New silver mass brings us a step closer in our understanding of the antineutrino mass

The mass of neutrinos and their antineutrinos is one of the big unanswered questions in physics. Neutrinos are elementary particles in the Standard Model of particle physics and are very common in nature. They are produced, for example, by nuclear reactions in the Sun. Every second, trillions of solar neutrinos travel through us.

"Their mass determination would be of utmost importance," says Professor Anu Kankainen from the University of Jyväskylä. "Understanding them can give us a better picture of the evolution of the universe."

A path to understanding electron antineutrinos

One way of producing electron antineutrinos and determining their mass is via nuclear beta decay. It is a weak interaction process that produces a daughter nucleus, an electron and its antineutrino. The energy released in the process is known as the decay Q value. It is set by the masses of the parent nucleus and the decay products.

"Since the electron antineutrino mass is estimated to be at least five orders of magnitude smaller than the electron mass, it is very challenging to observe its contribution to the beta decay," says doctoral researcher Jouni Ruotsalainen from University of Jyväskylä, who is studying this issue as part of his doctoral thesis. "To make it more accountable, beta decays which release very little energy, the so-called low-Q-value beta decays, are of particular interest."

Beta decay of silver-110 isomer: a new and promising candidate for antineutrino mass measurements

Researchers at the University of Jyväskylä have discovered a potential nuclear beta decay that could be used for antineutrino mass determination.

"Previous searches have mainly focused on ground-state beta decays but also many long-lived excited states known as isomers decay via beta decay," says Ruotsalainen. "One such case is the isomer in the silver-110 isotope. It has a long half-life of around 250 days and decays primarily via beta decay to excited states in its daughter nucleus cadmium-110."

Researcher surprised by the ease of mass measurement and results

Based on the literature values, the beta-decay Q-value from the silver-110 isomer to an excited state at 3008.41 keV could be negative, meaning that the decay is not possible, or slightly positive. The main uncertainty comes from the parent and daughter nuclide ground states.

"We could considerably reduce the uncertainty of this Q value by measuring the mass difference between the stable silver-109 and cadmium-110 isotopes with the JYFLTRAP Penning trap mass spectrometer of the Accelerator Laboratory," explains Ruotsalainen. "It was quite easy to produce the stable silver and cadmium ions with our existing electric discharge ion sources and measure their mass difference using the phase-imaging ion cyclotron resonance technique. I was thrilled to see that the resulting Q value, 405(135) eV, is positive and actually the lowest for any allowed beta decay transition discovered so far."

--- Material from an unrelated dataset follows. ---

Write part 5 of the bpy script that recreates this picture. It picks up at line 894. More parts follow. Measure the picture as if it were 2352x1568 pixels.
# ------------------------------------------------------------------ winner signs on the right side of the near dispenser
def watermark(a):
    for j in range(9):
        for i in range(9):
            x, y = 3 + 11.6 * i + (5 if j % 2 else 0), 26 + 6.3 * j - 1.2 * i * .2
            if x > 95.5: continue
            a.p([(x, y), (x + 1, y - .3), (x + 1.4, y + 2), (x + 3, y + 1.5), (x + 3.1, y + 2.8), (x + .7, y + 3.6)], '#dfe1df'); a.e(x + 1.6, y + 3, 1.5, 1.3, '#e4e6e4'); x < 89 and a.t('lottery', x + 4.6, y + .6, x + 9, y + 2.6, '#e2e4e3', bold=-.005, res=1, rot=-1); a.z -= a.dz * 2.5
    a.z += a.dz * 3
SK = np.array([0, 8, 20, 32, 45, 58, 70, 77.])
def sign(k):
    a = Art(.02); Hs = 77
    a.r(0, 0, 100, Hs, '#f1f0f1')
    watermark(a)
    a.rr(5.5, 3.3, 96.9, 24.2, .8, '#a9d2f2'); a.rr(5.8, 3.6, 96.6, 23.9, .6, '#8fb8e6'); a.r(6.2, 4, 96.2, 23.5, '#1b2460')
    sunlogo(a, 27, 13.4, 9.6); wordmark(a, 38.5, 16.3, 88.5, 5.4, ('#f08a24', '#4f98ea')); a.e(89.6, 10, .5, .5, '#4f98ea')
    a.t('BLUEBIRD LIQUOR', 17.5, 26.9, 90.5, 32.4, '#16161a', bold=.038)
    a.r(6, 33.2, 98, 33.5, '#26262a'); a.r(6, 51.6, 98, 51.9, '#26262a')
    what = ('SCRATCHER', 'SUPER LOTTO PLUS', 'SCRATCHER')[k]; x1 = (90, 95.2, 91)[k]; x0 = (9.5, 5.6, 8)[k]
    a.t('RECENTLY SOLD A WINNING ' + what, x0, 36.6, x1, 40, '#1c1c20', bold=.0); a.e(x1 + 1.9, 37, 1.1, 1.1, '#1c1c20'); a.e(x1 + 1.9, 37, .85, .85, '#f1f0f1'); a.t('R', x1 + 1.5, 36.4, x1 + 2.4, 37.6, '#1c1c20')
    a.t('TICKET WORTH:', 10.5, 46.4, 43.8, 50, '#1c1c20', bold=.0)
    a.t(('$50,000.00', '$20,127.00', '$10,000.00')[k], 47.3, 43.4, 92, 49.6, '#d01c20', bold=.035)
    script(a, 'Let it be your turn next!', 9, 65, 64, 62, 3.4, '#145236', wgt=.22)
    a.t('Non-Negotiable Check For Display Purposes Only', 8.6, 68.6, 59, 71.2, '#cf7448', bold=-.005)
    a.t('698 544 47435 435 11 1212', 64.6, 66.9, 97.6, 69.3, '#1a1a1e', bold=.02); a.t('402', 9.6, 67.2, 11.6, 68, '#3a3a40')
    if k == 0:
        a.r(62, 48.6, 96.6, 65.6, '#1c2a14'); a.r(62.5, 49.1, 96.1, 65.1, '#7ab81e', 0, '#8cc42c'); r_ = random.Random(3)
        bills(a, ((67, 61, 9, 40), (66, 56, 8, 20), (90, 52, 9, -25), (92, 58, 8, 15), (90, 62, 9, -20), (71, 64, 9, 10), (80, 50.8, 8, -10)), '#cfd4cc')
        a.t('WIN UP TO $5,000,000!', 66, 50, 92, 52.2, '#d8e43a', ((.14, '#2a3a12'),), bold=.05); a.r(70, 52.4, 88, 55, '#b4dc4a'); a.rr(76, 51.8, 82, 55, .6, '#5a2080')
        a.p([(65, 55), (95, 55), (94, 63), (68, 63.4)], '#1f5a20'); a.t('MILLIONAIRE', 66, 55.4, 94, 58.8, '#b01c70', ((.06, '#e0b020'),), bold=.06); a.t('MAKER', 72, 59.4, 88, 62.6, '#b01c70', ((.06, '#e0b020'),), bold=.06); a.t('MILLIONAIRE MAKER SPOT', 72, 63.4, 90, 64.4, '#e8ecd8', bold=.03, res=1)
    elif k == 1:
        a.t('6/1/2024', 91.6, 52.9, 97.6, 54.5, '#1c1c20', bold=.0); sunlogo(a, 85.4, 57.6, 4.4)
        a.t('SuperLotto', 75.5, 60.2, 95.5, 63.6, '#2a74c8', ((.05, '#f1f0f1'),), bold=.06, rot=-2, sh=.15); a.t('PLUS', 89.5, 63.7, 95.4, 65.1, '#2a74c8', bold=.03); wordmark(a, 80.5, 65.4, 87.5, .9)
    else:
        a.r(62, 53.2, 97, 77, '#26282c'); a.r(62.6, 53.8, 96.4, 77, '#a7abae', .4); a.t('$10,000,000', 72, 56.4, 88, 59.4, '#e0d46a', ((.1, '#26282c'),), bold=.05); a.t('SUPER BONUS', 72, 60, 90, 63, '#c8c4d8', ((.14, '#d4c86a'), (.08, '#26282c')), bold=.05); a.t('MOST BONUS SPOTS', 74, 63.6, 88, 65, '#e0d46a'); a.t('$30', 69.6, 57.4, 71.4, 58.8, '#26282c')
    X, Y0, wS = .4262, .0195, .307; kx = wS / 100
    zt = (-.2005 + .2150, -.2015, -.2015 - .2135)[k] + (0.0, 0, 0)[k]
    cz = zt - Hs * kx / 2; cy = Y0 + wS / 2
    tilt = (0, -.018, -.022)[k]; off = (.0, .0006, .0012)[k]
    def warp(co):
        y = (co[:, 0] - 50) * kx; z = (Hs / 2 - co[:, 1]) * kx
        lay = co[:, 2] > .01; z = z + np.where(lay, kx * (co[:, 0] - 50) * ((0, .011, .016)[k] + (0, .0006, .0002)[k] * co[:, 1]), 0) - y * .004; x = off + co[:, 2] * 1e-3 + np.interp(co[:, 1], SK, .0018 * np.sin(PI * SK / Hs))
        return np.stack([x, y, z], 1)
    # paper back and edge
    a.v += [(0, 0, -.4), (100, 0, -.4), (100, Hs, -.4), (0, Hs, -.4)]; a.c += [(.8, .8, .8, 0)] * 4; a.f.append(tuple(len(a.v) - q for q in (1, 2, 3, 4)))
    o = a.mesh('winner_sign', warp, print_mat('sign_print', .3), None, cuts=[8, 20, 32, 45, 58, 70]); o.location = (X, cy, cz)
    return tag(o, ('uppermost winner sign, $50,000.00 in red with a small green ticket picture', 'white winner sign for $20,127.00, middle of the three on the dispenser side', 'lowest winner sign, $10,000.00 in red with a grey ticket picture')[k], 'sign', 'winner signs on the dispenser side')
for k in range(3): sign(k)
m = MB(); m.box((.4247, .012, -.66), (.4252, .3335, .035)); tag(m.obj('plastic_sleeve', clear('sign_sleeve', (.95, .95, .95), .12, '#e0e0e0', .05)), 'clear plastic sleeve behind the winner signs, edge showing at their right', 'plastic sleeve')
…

Theoretical physicists confirmed experimental results

Not all the decays of the silver-110 isomer lead to the state at 3008.41 keV in cadmium-110. To estimate their fraction, shell-model calculations were performed.

"Our calculations show that about three out of every million decays from this isomer follow the fascinating, low-energy route. While that may sound tiny, it's actually quite significant for such a low-energy transition. Moreover, with a half-life of around 250 days, the isomer sticks around long enough for researchers to produce a meaningful sample and hopefully catch a good number of these rare decays in action," comments researcher Marlom Ramalho, who performed the theoretical work. Ramalho recently defended his PhD thesis at the University of Jyväskylä and is currently a postdoctoral fellow of the Oskar Huttunen Foundation at the University of York.

Measurements continue

The allowed character of the beta decay of the silver-110 isomer, the obtained very low Q value, and the fact that the isomer is easily produced in nuclear reactors via thermal neutrons, makes silver-110 a very attractive candidate for future antineutrino experiments.

"This is certainly a case to be studied in more detail," says Kankainen. "Our fruitful collaboration with the local theorists indicated also a couple of new isomeric beta decays that could be studied next for neutrino physics. It is nice to see that measurements of stable or near stable isotopes can still be very impactful."